**Exercise instructions**
Extract exactly those lines that lie between the start of the material and the line with "sin, cos = math.sin, math.cos", including both boundary lines and no others.

================

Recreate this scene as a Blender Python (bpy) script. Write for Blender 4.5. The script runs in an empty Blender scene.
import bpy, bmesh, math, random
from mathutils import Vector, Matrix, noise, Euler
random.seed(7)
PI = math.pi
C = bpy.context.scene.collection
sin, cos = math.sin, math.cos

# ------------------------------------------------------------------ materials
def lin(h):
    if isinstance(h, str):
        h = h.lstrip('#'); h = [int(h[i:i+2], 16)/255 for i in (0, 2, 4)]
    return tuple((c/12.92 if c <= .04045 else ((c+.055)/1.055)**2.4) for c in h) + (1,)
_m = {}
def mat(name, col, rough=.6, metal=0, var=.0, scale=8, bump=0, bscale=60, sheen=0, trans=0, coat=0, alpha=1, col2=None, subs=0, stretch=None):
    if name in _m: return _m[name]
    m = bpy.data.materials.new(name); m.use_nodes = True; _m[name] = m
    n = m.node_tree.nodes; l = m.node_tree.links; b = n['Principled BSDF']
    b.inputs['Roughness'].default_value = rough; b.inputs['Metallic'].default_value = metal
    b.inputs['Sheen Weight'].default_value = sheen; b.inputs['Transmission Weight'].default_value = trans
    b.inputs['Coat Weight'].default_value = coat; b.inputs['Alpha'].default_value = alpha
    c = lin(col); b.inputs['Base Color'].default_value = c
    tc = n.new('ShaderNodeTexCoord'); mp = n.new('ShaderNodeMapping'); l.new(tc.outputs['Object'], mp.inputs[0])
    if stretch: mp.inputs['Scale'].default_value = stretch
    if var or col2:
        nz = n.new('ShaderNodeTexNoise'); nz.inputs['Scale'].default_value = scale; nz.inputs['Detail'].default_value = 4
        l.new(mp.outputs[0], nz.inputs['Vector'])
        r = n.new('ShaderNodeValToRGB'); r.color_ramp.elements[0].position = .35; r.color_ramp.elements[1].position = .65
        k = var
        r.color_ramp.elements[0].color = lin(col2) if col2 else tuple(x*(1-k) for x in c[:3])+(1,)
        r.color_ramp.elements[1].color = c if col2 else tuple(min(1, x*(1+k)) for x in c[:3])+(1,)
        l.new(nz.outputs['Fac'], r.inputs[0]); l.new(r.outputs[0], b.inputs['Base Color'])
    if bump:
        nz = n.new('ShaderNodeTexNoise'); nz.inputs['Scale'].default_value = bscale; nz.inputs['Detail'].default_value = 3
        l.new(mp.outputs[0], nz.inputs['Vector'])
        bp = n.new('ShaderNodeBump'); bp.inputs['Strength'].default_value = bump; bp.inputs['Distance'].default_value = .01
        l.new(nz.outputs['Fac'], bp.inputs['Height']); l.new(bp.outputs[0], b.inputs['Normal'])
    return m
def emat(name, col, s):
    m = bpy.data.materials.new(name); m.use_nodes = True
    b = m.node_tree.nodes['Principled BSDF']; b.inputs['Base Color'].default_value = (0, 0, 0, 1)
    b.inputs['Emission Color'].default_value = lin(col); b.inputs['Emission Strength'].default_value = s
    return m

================

**Answer**
Recreate this scene as a Blender Python (bpy) script. Write for Blender 4.5. The script runs in an empty Blender scene.
import bpy, bmesh, math, random
from mathutils import Vector, Matrix, noise, Euler
random.seed(7)
PI = math.pi
C = bpy.context.scene.collection
sin, cos = math.sin, math.cos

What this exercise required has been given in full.